Einer, der schon früh die Gefahren für Leib und Leben erkannt hatte, war der Hamburger Kaufmann Hans Lehmann. Er, ein guter Freund des Oberrabbiners Carlebach, lebte inzwischen in Stockholm. Um die Synagoge zu retten, schrieb Carlebach an Lehmann: „Sie können die gesamte Synagoge haben, wenn Sie nur den Transport bezahlen“, zitiert die „Jüdische Allgemeine“ aus diesem Brief. Selbstverständlich sagte der frühere Hamburger Hans Lehmann zu. Daraufhin beantragte Carlebach eine Exportlizenz für „Holz und Hausrat“. Und so wurde einige Wochen nach dem Novemberpogrom das gesamte heilige Mobiliar der Synagoge über die Ostsee nach Stockholm verschifft. Die Nazis ahnten nichts von der wahren religiösen Bedeutung dieser Fracht – und stellten die notwendigen Bescheinigungen aus. Am 19. Oktober 1939 meldete die Gestapo in einem Bericht an die Hamburger Staatsverwaltung jedenfalls, dass die Synagoge in der Heinrich-Barth-Straße aufgelöst und die Räume zu Wohnungen geworden seien. Beim Hamburger Feuersturm 1943 wurde das Haus übrigens zerstört.

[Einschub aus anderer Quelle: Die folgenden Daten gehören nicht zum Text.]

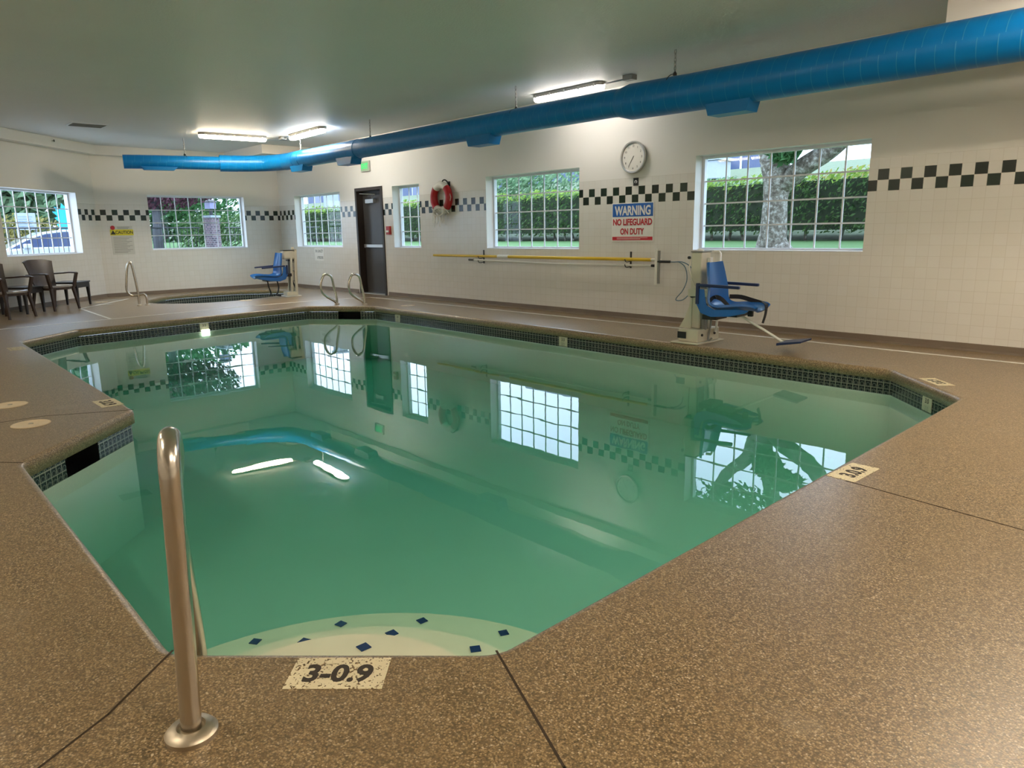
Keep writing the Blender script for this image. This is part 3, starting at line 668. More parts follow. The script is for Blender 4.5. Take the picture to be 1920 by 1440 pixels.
jbox(-5.78, 7.27, 'grey junction box at right end of the right ceiling lamp', [(-6.2, 7.3)])
t = thing('ceiling_vent', 'flat slatted grey vent in the ceiling above left corner', 'vent', (-13.72, 3.33, CZ))
MB().box(-.20, .20, -.27, .27, -.010, -.001).build('vent_frame', 'white_frame', t)
MB().box(-.17, .17, -.24, .24, -.013, -.0101).build('vent_recess', 'vent_grey', t)
b = MB()
for k in range(9): x = -.15+.3*k/8; b.box(x-.006, x+.006, -.235, .235, -.018, -.0131)
b.build('vent_slats', 'conduit_grey', t)
t = thing('fire_sprinkler', 'tiny dark sprinkler head on the upper left wall ledge', 'sprinkler', (-15.64, 3.19, 2.93), -PI/4)
MB().tube([(0, -.06, 0), (0, .03, 0)], .010, 8).build('pipe', 'metal_grey', t); MB().lathe([(.004, 0), (.022, .008), (.022, .012)], 12, Matrix.Translation((0, .03, 0)) @ Matrix.Rotation(-PI/2, 4, 'X')).build('deflector', 'black_plastic', t)

# ------------------------------------------------------------------ door
dr = struct(thing('door_1', 'dark brown metal exit door with push bar', 'door', (-12.78, WY, 0)))
f = MB(); f.box(-.5, -.44, -.02, .235, 0, 2.10); f.box(.44, .5, -.02, .235, 0, 2.10); f.box(-.44, .44, -.02, .235, 2.04, 2.10); f.build('door_frame', 'door_brown', dr)
MB().box(-.44, .44, .13, .175, .012, 2.04).build('door_leaf', 'door_grey', dr)
MB().box(-.44, .44, 0, .235, 0, .014).build('threshold', 'metal_grey', dr)
pb = MB().box(-.36, .40, .075, .105, .93, .99); pb.box(-.40, -.33, .075, .13, .925, .995); pb.box(.34, .41, .075, .13, .925, .995); pb.build('push_bar', 'metal_grey', dr, bevel=.004)
c_ = MB().box(-.25, .05, .06, .13, 1.80, 1.88).build('door_closer', 'metal_grey', dr, bevel=.004)
MB().tube([(-.02, .08, 1.90), (.20, .02, 1.955), (-.34, -.0, 1.99)], .009, 6).build('closer_arm', 'metal_grey', dr)
t = thing('exit_sign', 'small green lit exit sign high on wall above dark door', 'exit sign', (-12.80, WY, 2.5))
MB().box(-.15, .15, -.045, -.001, -.10, .10).build('sign_box', 'sign_grey', t, bevel=.004); MB().box(-.135, .135, -.048, -.0451, -.085, .085).build('sign_face', 'exit_face', t)
text('exit_letters', 'EXIT', .135, 'exit_green', frameM((0, -.049, -.005), (1, 0, 0), (0, 0, 1)), t, .001, .85, .004)
t = thing('fire_alarm', 'small red fire alarm pull box right of the dark door', 'fire alarm', (-12.10, WY, 1.26))
MB().box(-.06, .06, -.045, -.001, -.08, .08).build('alarm_box', 'alarm_red', t, bevel=.008); MB().box(-.04, .04, -.06, -.045, -.035, .0).build('pull_handle', 'sign_white', t, bevel=.003)

# ------------------------------------------------------------------ signs and clock
t = thing('warning_sign', 'blue, white and red no-lifeguard warning sign under the clock', 'warning sign', (-6.225, WY, 1.30))
MB().box(-.35, .35, -.009, -.001, -.255, .255).build('sign_panel', 'sign_white', t)
MB().box(-.338, .338, -.0105, -.0091, .072, .243).build('blue_band', 'sign_blue', t)
MB().box(-.338, .338, -.0105, -.0091, -.238, -.192).build('red_band', 'sign_red', t)
fm = lambda z, x=0: frameM((x, -.0112, z), (1, 0, 0), (0, 0, 1))
text('lettering', 'WARNING', .16, 'sign_white', fm(.152), t, .0008, 1, .005, fit=(.60, .128))
text('lettering', 'NO LIFEGUARD', .12, 'sign_red', fm(.002), t, .0008, 1, .004, fit=(.655, .088)); text('lettering', 'ON DUTY', .12, 'sign_red', fm(-.122), t, .0008, 1, .004, fit=(.40, .085))
for k in range(2): MB().box(-.26, .26-.12*k, -.0113, -.0106, -.209-.014*k, -.205-.014*k).build('fine_print', 'sign_white', t)
t = thing('small_wall_sign', 'tiny dark square sign directly beneath the wall clock', 'sign', (-6.18, WY, 1.82))
MB().box(-.042, .042, -.006, -.001, -.05, .05).build('sign_panel', 'ink_black', t)
b = MB(); b.lathe([(.022, 0), (.022, .001)], 16, Matrix.Translation((0, -.0062, .0)) @ Matrix.Rotation(PI/2, 4, 'X')); b.build('emblem', 'sign_white', t)
MB().box(-.008, .008, -.0085, -.0073, -.026, .01).build('emblem_stem', 'ink_black', t)
t = thing('wall_clock', 'round white wall clock with silver rim above warning sign', 'clock', (-6.20, WY, 2.13))
R90 = Matrix.Rotation(PI/2, 4, 'X')
MB().lathe([(.185, .001), (.205, .03), (.208, .055), (.198, .066), (.182, .062), (.176, .045), (.001, .045)], 48, R90).build('clock_rim', 'clock_rim', t, smooth=True)
MB().lathe([(.176, .0455), (.001, .0475)], 40, R90).build('clock_face', 'clock_face', t, smooth=True)
for h in range(12):
    a = PI/2-(h+1)*PI/6; text('clock_numeral', str(h+1), .038, 'ink_black', frameM((.140*math.cos(a), -.0485, .140*math.sin(a)), (1, 0, 0), (0, 0, 1)), t, .0004)
for nm, a, L, w_ in (('hour_hand', PI/2-2*PI*(7.1/12), .085, .007), ('minute_hand', PI/2-2*PI*(35.5/60), .125, .005)):
    M = Matrix.Translation((0, -.0495, 0)) @ R90 @ Matrix.Rotation(a, 4, 'Z'); MB().box(-.02, L, -w_/2, w_/2, 0, .001, M).build(nm, 'ink_black', t)
t = thing('caution_sign', 'grey and yellow caution rules sign on the far wall', 'sign', (BX, 4.45, 1.16), PI/2)
MB().box(-.21, .21, -.008, -.001, -.30, .28).build('sign_panel', 'sign_grey', t); MB().box(-.22, .22, -.0095, -.0081, .09, .21).build('yellow_band', 'sign_yellow', t)
text('lettering', 'CAUTION', .088, 'ink_black', frameM((.045, -.0102, .148), (1, 0, 0), (0, 0, 1)), t, .0006, .85, .002)
MB().prism([(-.05, -.04), (.05, -.04), (0, .045)], 0, .0008, frameM((-.165, -.0100, .150), (1, 0, 0), (0, 0, 1))).build('warning_triangle', 'ink_black', t)
MB().lathe([(.043, 0), (.043, .002)], 24, Matrix.Translation((-.165, -.0085, .245)) @ R90).build('stop_disc', 'sign_red', t)
for k in range(12):
    z = .05-.028*k; MB().box(-.175, .175-.05*(k % 3), -.0090, -.0081, z-.0045, z+.0045).build('fine_print', 'ink_grey', t)
for z, w_ in ((.255, .15), (.228, .13)): MB().box(-.08, w_, -.0090, -.0081, z-.006, z+.006).build('fine_print', 'ink_grey', t)
t = thing('spa_capacity_sign', 'small lettered spa capacity notice below far corner window', 'sign', (-14.95, WY, .775))
MB().box(-.21, .21, -.004, -.001, -.14, .13).build('sign_panel', 'sign_white', t)
text('lettering', 'SPA CAPACITY', .085, 'ink_grey', frameM((0, -.0046, .065), (1, 0, 0), (0, 0, 1)), t, .0005, .62, .002); text('lettering', '6 PERSONS', .085, 'ink_grey', frameM((.03, -.0046, -.075), (1, 0, 0), (0, 0, 1)), t, .0005, .66, .002)

# ------------------------------------------------------------------ ring buoy
t = thing('ring_buoy', 'red and white life ring hanging on black wall hook', 'life ring', (-10.33, WY-.07, 1.79))
def ringpart(a0_, a1_, r, n=14): return [Vector((.215*math.cos(a0_+(a1_-a0_)*k/n), 0, .215*math.sin(a0_+(a1_-a0_)*k/n))) for k in range(n+1)]
MB().tube(ringpart(0, 2*PI, 0, 48)[:-1], .062, 16, closed=True).build('ring_body', 'ring_white', t, smooth=True)
for a in (0, PI): MB().tube(ringpart(a-.85, a+.85, 0, 16), .0645, 16).build('red_band', 'ring_red', t, smooth=True)
b = MB()
for k in range(4):
    a = PI/4+k*PI/2; pts = [Vector(((.29-.05*math.sin(PI*j/8)*.9)*math.cos(a-PI/4+PI/2*j/8), -.02, (.29-.05*math.sin(PI*j/8)*.9)*math.sin(a-PI/4+PI/2*j/8))) for j in range(9)]
    b.tube(pts, .006, 6)
b.build('grab_rope', 'rope_white', t)
text('lettering', 'RING BUOY', .045, 'ink_black', frameM((0, -.063, .225), (1, 0, 0), (0, 0, 1)), t, .0005) if False else None
t2 = thing('throw_rope', 'loose white throw rope draped in loops below the life ring', 'rope', (-10.33, WY-.05, 1.60))
b = MB()
for k in range(16):
    x = -.22+.44*random.random(); L = .12+.22*random.random(); q = .03+.03*random.random()
    b.tube(spline([(x-q, -.04, .0), (x-q*.9, -.05, -L*.6), (x, -.045, -L), (x+q*.8, -.05, -L*.6), (x+q, -.04, .0)], 4), .0035, 5)
b.tube(spline([(-.2, -.09, .02), (-.1, -.10, -.06), (.0, -.1, .0), (.1, -.1, -.07), (.2, -.09, -.02), (.27, -.08, -.08)], 5), .008, 6)
for k in range(5): b.tube([Vector((.10*math.cos(2*PI*j/14)*1.4+.02*k-.04, -.085-.01*k, .06*math.sin(2*PI*j/14)-.05)) for j in range(14)], .006, 6, closed=True)
b.build('rope_loops', 'rope_white', t2)
t = thing('wall_hook', 'black curved hook holding the life ring', 'hook', (-10.24, WY, 2.04))
MB().tube(spline([(.045, -.005, -.05), (.045, -.03, .0), (.03, -.05, .035), (.0, -.07, .045), (-.03, -.08, .03), (-.04, -.08, .0)], 5), .011, 8).build('hook_body', 'black_plastic', t, smooth=True)
MB().box(.02, .08, -.008, -.001, -.06, .02).build('hook_plate', 'black_plastic', t)

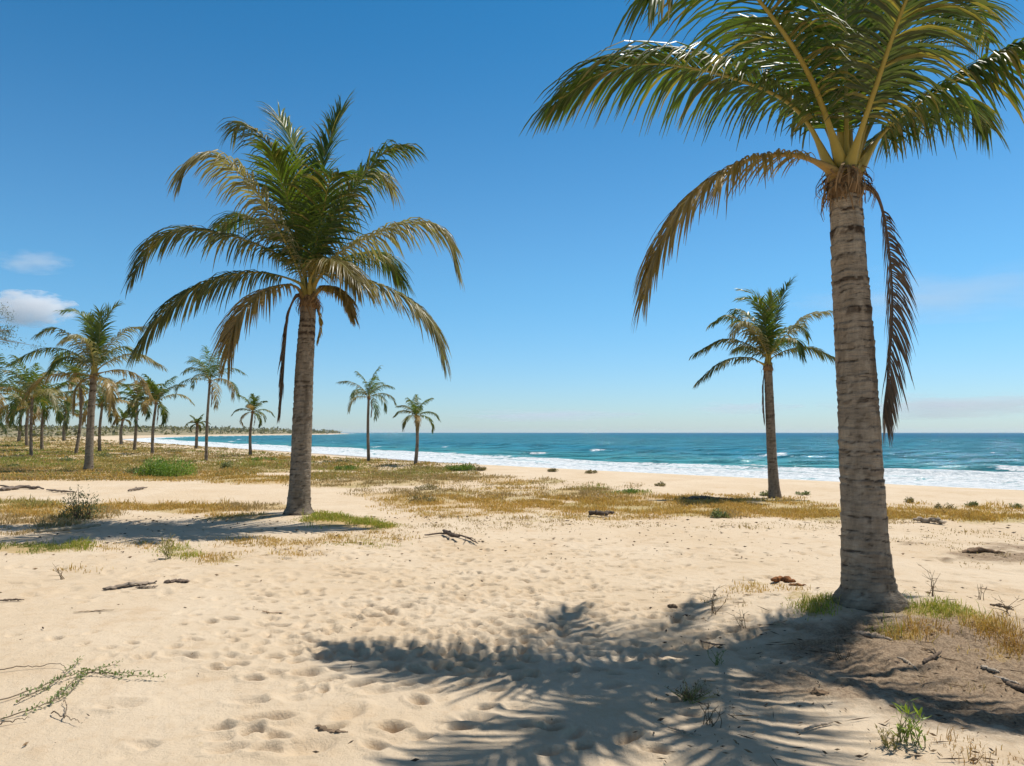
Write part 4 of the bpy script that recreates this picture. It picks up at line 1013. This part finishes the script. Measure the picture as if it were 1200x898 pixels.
# ------------------------------------------------------------------ clouds, air, sky, sun, camera
def cloud_mat(name, dens, nsc, lo, hi):
    m, nt, out = new_mat(name); N = NT(nt)
    o = N.n('TexCoord').outputs['Object']
    ln = N.n('VectorMath', {0: o}, operation='LENGTH').outputs['Value']
    nz = N.noise(o, nsc, 5, .6)
    d = N.step(N.math('ADD', N.math('MULTIPLY', N.math('SUBTRACT', 1.0, ln), .9), N.math('MULTIPLY_ADD', nz, 2.4, -1.25)), lo, hi)
    pv = N.n('VolumePrincipled', {'Color': c4((.97, .97, .98)), 'Density': N.math('MULTIPLY', d, dens), 'Anisotropy': .1})
    nt.links.new(pv.outputs[0], out.inputs['Volume'])
    return m
def cloud(px, py, wpx, hpx, dist, label, mat, name='cloud', kind=None):
    import bmesh
    c = P(px, py, dist); s = dist / F
    bm = bmesh.new(); bmesh.ops.create_icosphere(bm, subdivisions=3, radius=1.0)
    me = bpy.data.meshes.new(name); bm.to_mesh(me); bm.free(); me.materials.append(mat)
    o = bpy.data.objects.new(name, me); COL.objects.link(o)
    o.location = c; o.scale = (wpx * s / 2, wpx * s * .35, hpx * s / 2)
    return tag(o, label, None if kind else 'cloud', None, kind)
CM = cloud_mat('cloud_vapour', .016, 2.6, .02, .5); CT = cloud_mat('thin_cloud_vapour', .0030, 1.5, .05, .7); CF = cloud_mat('horizon_cloud_vapour', .0015, 2.0, .0, .8)
cloud(32, 362, 120, 46, 4000, 'small white cloud low at the left edge above the grove', CM)
cloud(38, 307, 100, 30, 4000, 'thin wisp of cloud above the small white cloud at left', CT)
cloud(1120, 476, 330, 34, 7500, 'faint pale cloud bank low over the sea at right', CF)
cloud(640, 487, 260, 16, 7500, 'faint low cloud streak over the horizon in the centre', CF)
cloud(870, 478, 160, 18, 7500, 'faint low cloud streak over the horizon behind the slim palm', CF)

hm, hnt, hout = new_mat('sea_air'); N = NT(hnt)
hv = N.n('VolumePrincipled', {'Color': c4((.93, .96, 1.0)), 'Density': .00006, 'Anisotropy': .2})
hnt.links.new(hv.outputs[0], hout.inputs['Volume'])
hx, hy0, hy1, hz0, hz1 = 8800, -3300, 8800, -5.0, 26.0
hvv = np.array([(sx_ * hx, y_, z_) for z_ in (hz0, hz1) for y_ in (hy0, hy1) for sx_ in (-1, 1)], float)
haze = np_mesh('haze', hvv, np.array([(0, 2, 3, 1), (4, 5, 7, 6), (0, 1, 5, 4), (2, 6, 7, 3), (0, 4, 6, 2), (1, 3, 7, 5)]), hm, smooth=False)
tag(haze, kind='stuff')

cloud(1110, 345, 420, 60, 7500, 'very faint cloud veil high over the sea behind the big trunk', cloud_mat('veil_vapour', .0004, 1.6, .0, .9))
W = bpy.data.worlds.new('World'); scene.world = W; W.use_nodes = True
nt = W.node_tree; nt.nodes.clear()
sky = nt.nodes.new('ShaderNodeTexSky'); sky.sky_type = 'NISHITA'; sky.sun_disc = False
sky.sun_elevation = SUN_EL; sky.sun_rotation = SUN_AZ; sky.air_density = 1.0; sky.dust_density = .25; sky.ozone_density = 4.0; sky.altitude = 0
bg = nt.nodes.new('ShaderNodeBackground'); bg.inputs[1].default_value = .088
wo = nt.nodes.new('ShaderNodeOutputWorld')
N = NT(nt)
up = N.n('SeparateXYZ', {0: N.n('TexCoord').outputs['Generated']}).outputs[2]
tint = N.mix(N.step(up, -.02, .22), c4((.84, 1.05, 1.32)), c4((.66, 1.18, 1.34)))       # low sky coloured by height
tint = N.mix(N.step(up, .18, .58), tint, c4((.22, .90, 1.14)))
tint = N.mix(N.step(up, .57, .76), tint, c4((1.05, .64, .36)))  # unseen zenith: warm, dim tint added to warm and darken the ground shadows
skyc = N.mix(1.0, sky.outputs[0], tint, 'MULTIPLY')
nt.links.new(skyc, bg.inputs[0]); nt.links.new(bg.outputs[0], wo.inputs[0])

sl = bpy.data.lights.new('sun', 'SUN'); sl.energy = 4.6; sl.angle = R(.53); sl.color = (1, .955, .88)
so = bpy.data.objects.new('sun', sl); COL.objects.link(so)
sd3 = Vector((math.cos(SUN_EL) * math.sin(SUN_AZ), math.cos(SUN_EL) * math.cos(SUN_AZ), math.sin(SUN_EL)))
so.rotation_euler = sd3.to_track_quat('Z', 'Y').to_euler(); so.location = (0, 0, 60)

cd = bpy.data.cameras.new('camera'); cam = bpy.data.objects.new('camera', cd); COL.objects.link(cam)
cd.sensor_width = 36; cd.lens = F / 1200 * 36; cd.clip_end = 30000; cd.clip_start = .05
cam.location = (0, 0, EYE); cam.rotation_euler = (R(90) + PITCH, 0, 0)
scene.camera = cam
vs = scene.view_settings; vs.view_transform = 'Standard'; vs.look = 'None'; vs.exposure = 0.19; vs.gamma = 1
cy = scene.cycles; cy.max_bounces = 8; cy.transparent_max_bounces = 8; cy.volume_bounces = 5
cy.use_denoising = True; cy.sample_clamp_indirect = 6
for o in bpy.data.objects:
    if '_o' in o: del o['_o']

75 Jahre später sind die religiösen Gegenstände gleich auf doppelte Weise erhalten: in Stockholm als Original und im Hamburg Museum als Kopie. Seit der Rettung nach Schweden gehört das Interieur aus Hamburg der orthodoxen jüdischen Gemeinde in Östermalm, einem wohlhabenden Bezirk Stockholms. Aber das Interesse der Beter an der wechselvollen Geschichte all der Bänke, Pulte, Bücher und des Thora-Schreins hält sich offenbar in Grenzen. Wie die „Jüdische Allgemeine“ schreibt, will Roman Ramuald Wasserman Wroblewski die Erinnerung an die Herkunft und das Wunder der Rettung wachhalten. Der pensionierte Mediziner und Initiator der Stockholmer Schoa-Gedenkstätte setzt sich für die Restaurierung der mit Jugendstilblüten dekorierten Bänke und des Thora-Schranks ein. Mehr noch: Er will herausfinden, welche Künstler und Tischler einst die Bänke mit den Blumen gefertigt hatten. Die Spur, sagt er, führe nicht nur nach Hamburg, sondern auch nach Ungarn und Österreich.
Jüngeren Datums sind dagegen die Lesepulte, Sitzbänke und der imposante Thora-Schrein im Hamburg Museum am Holstenwall. Die Abteilung „Juden in Hamburg“ zeigt einen Nachbau der geretteten Synagoge – als Symbol der Erinnerung und Mahnung.